The dissenting opinion points to State Farm’s application form, which included the question “Workers Compensation requested?” followed by boxes indicating “yes” and “no” —neither of which was marked by Leonard, Sr. It concludes therefrom that Leonard, Sr., intended to purchase only such coverage as that mandated by Insurance Code section 11590. It begs the question. As explained, Insurance Code section 11590 refers to any person defined as an employee by Labor Code section 3351, subdivision (d). Coverage for Leonard, Jr., was therefore mandatory.
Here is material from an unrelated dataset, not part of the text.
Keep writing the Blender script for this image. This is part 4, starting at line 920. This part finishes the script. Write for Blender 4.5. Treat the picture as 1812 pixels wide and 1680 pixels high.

Nor, in any event, does the application—which is not a part of the policy itself—purport to explain or limit coverage for any “residence employees.” The dissenting opinion also incorrectly asserts that, under the terms of the policy, Leonard, Sr., could reasonably expect coverage for his son’s injuries only under “Coverage II,” which applies to actions at law. Not so. As discussed, the policy, under “Coverage I,” does not purport to exclude children of the homeowner from the definition of “residence employees.” It appears, moreover, that Leonard, Jr, was excluded from Coverage II, as he did not allege that his injury resulted from any fault by his employer.

Ironically, it is State Farm, not Leonard, Jr., that asserts the existence of his “right” not to be subject to the workers’ compensation provisions. Leonard, Jr., for his own part, contends that, at the very least, he must be deemed to have waived any such “right” by filing a claim for workers’ compensation benefits.